→ EXCERPTED RECORDS
=-=-=-=-=
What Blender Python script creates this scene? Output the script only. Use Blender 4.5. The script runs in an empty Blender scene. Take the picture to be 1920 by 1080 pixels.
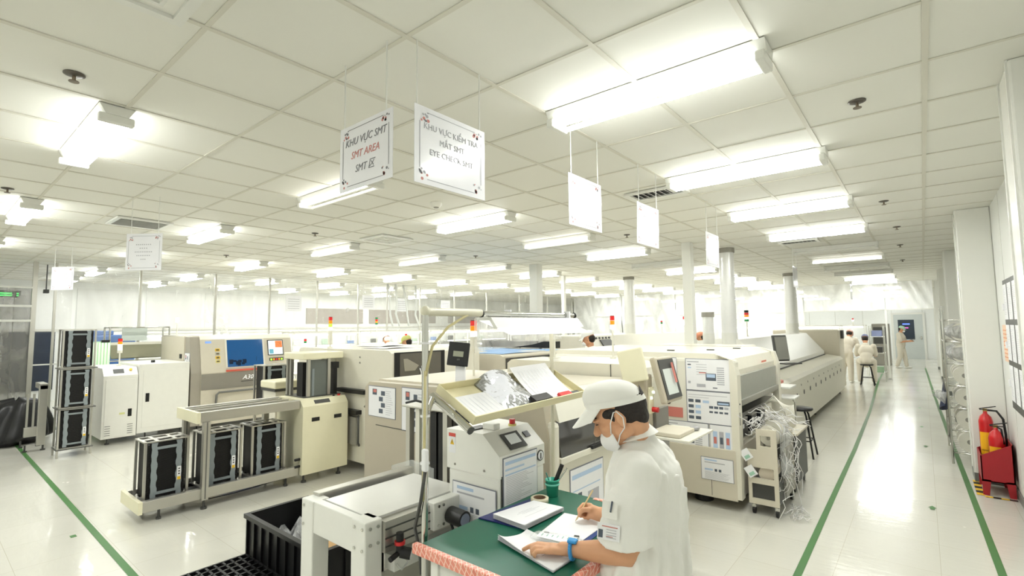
=-=-=-=-=
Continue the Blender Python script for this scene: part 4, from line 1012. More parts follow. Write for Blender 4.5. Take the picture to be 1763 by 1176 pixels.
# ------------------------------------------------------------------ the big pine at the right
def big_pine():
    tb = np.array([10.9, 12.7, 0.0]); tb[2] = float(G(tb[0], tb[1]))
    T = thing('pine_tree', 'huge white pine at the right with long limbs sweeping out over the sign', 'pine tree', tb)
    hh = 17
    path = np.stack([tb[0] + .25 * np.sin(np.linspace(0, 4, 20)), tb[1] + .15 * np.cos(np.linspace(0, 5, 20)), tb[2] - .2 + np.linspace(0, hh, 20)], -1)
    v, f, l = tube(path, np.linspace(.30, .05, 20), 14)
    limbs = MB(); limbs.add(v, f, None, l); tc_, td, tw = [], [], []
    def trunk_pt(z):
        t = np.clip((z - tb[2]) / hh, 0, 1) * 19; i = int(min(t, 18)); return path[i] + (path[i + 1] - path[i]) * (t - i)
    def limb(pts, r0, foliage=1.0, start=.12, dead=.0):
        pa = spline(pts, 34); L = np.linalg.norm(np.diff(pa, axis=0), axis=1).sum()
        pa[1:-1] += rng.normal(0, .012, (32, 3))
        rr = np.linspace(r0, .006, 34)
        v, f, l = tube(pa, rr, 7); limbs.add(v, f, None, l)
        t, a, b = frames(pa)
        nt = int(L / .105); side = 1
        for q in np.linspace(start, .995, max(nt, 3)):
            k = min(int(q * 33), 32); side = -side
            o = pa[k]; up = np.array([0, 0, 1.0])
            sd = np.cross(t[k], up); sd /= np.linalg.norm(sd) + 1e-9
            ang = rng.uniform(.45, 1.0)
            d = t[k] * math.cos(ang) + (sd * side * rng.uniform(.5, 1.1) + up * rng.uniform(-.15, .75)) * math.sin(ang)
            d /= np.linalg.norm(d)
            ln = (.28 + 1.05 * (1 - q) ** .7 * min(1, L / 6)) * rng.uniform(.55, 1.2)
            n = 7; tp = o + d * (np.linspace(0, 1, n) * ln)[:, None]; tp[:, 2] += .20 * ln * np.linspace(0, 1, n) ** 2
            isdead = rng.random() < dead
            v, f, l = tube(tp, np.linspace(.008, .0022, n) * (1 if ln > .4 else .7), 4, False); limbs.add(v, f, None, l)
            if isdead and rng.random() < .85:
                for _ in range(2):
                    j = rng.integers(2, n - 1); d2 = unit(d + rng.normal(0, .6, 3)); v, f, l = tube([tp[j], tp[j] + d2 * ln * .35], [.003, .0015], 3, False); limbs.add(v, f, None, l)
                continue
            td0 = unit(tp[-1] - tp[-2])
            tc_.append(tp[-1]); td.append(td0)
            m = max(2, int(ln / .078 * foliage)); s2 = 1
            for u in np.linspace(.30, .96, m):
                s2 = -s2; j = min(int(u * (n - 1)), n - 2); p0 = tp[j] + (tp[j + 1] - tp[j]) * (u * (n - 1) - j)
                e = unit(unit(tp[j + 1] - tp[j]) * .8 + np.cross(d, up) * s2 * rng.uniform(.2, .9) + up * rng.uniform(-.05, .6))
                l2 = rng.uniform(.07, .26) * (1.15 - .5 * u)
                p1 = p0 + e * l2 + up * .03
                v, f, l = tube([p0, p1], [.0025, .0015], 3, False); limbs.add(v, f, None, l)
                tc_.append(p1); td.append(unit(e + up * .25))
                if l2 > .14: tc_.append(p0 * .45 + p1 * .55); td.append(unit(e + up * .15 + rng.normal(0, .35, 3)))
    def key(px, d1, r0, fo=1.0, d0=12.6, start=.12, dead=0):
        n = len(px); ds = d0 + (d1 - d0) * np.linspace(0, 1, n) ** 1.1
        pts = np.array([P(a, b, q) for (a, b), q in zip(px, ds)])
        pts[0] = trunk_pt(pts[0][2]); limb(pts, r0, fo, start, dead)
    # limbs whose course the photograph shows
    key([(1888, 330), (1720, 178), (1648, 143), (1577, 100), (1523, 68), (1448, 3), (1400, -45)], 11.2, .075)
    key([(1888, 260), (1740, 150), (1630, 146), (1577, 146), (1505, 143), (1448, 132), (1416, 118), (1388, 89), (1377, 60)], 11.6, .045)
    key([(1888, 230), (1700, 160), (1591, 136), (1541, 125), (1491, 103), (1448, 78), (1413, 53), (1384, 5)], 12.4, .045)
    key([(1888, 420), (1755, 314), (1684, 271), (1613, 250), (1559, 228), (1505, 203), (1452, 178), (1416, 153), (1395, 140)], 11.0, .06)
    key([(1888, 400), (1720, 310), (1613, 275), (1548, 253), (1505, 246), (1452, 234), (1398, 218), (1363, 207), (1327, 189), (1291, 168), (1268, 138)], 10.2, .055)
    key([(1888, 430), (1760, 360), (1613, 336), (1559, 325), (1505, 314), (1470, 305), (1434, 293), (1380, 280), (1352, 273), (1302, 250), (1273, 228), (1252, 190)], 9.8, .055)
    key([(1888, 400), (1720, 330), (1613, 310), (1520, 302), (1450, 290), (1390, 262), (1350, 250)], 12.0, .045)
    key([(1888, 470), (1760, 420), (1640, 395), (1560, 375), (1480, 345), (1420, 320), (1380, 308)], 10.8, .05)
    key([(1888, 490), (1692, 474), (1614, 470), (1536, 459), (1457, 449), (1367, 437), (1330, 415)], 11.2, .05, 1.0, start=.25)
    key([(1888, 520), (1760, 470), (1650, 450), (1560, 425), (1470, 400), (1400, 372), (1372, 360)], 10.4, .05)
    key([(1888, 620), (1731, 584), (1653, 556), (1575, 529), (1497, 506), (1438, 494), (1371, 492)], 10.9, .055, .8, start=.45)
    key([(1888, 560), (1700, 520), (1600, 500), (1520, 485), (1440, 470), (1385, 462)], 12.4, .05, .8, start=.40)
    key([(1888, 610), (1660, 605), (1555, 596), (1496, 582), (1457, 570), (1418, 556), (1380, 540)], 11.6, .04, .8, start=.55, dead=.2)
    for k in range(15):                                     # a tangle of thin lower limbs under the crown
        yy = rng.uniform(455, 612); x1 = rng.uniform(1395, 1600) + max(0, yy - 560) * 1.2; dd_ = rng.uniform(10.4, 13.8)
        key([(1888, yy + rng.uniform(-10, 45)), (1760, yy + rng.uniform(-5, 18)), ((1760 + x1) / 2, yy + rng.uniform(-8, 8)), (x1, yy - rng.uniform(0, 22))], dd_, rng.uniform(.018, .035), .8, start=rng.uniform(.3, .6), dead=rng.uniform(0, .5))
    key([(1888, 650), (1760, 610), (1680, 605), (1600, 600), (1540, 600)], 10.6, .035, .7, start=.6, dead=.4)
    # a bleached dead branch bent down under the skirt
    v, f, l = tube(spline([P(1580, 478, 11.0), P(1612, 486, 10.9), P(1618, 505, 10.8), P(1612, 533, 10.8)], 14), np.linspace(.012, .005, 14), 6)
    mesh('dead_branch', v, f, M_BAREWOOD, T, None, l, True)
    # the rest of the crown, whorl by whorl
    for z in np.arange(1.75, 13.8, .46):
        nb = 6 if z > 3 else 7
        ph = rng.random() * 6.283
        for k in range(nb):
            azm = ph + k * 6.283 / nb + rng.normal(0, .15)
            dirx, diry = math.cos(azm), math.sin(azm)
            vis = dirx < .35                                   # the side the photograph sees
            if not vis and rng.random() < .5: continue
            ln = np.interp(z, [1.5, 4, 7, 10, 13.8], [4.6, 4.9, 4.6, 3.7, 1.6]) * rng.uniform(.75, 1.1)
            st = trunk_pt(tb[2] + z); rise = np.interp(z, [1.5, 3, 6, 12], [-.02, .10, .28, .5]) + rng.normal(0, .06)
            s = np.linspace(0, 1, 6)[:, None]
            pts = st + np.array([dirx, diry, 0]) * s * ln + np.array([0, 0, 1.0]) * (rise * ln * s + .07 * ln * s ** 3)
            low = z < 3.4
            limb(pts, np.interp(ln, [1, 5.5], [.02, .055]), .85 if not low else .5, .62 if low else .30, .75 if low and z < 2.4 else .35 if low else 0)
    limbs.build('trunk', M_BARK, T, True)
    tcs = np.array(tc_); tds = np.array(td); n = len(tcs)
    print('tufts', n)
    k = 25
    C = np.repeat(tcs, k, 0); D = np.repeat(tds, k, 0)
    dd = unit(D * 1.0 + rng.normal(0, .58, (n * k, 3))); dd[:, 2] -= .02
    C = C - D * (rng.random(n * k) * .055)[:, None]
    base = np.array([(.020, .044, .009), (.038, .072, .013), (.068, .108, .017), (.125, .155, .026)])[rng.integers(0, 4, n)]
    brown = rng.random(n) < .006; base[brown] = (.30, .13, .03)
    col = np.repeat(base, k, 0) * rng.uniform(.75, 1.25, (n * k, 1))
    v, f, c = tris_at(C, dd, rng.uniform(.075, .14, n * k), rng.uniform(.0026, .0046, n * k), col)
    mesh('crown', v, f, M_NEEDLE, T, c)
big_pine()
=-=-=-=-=
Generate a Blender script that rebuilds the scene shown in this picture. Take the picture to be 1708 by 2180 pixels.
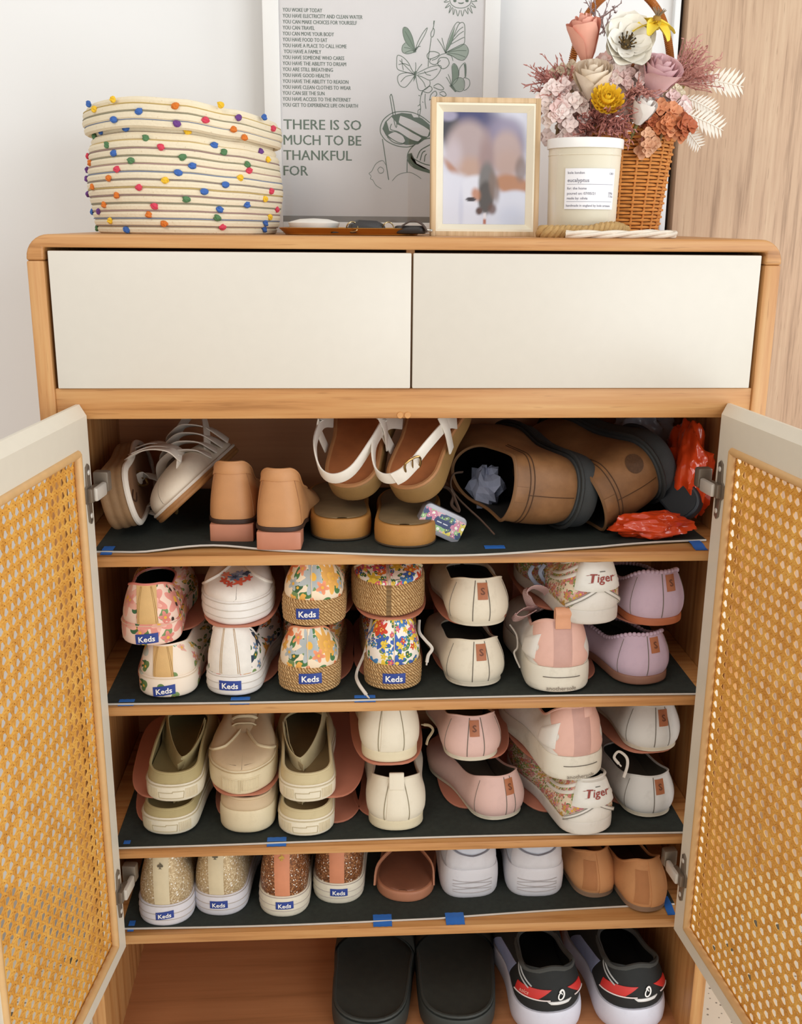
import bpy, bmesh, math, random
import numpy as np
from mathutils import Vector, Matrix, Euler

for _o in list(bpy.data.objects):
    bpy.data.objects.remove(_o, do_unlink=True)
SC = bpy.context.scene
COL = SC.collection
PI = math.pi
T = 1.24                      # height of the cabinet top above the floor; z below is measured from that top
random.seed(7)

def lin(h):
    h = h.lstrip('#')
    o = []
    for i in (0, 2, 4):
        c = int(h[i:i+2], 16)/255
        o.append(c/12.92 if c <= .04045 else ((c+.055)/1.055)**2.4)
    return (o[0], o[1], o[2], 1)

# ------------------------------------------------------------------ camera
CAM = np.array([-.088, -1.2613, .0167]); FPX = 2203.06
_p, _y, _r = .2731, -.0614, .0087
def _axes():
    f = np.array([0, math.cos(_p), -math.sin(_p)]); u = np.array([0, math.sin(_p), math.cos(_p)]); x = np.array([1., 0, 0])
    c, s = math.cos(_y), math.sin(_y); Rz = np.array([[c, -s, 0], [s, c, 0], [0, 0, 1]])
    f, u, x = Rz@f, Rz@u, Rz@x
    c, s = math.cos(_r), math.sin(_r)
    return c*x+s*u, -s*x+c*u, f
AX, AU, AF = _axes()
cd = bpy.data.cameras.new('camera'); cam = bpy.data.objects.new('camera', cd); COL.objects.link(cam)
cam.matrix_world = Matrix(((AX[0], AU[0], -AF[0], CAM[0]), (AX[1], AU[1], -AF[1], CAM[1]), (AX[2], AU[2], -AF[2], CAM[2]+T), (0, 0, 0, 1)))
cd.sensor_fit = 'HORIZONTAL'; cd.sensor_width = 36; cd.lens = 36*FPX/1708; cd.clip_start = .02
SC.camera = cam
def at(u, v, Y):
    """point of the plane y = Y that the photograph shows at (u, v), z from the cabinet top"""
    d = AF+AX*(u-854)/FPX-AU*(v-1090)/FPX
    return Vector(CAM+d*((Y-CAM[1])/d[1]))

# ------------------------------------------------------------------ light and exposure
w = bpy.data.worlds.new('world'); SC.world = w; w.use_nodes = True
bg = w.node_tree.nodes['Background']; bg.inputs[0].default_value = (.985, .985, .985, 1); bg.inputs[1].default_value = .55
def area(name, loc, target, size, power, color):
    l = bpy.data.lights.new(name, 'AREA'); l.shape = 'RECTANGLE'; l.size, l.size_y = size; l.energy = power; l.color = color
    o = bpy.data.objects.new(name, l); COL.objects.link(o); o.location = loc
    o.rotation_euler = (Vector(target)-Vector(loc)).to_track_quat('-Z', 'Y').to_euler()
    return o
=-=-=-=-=
→ WHAT IS ASKED
Repeat the lines between those holding "Generate a Blender" and "return (o[0], o[1], o[2], 1)", inclusive. Pictures stay out.

→ OUTPUT FOR THIS EXERCISE
Generate a Blender script that rebuilds the scene shown in this picture. Take the picture to be 1708 by 2180 pixels.
import bpy, bmesh, math, random
import numpy as np
from mathutils import Vector, Matrix, Euler

for _o in list(bpy.data.objects):
    bpy.data.objects.remove(_o, do_unlink=True)
SC = bpy.context.scene
COL = SC.collection
PI = math.pi
T = 1.24                      # height of the cabinet top above the floor; z below is measured from that top
random.seed(7)

def lin(h):
    h = h.lstrip('#')
    o = []
    for i in (0, 2, 4):
        c = int(h[i:i+2], 16)/255
        o.append(c/12.92 if c <= .04045 else ((c+.055)/1.055)**2.4)
    return (o[0], o[1], o[2], 1)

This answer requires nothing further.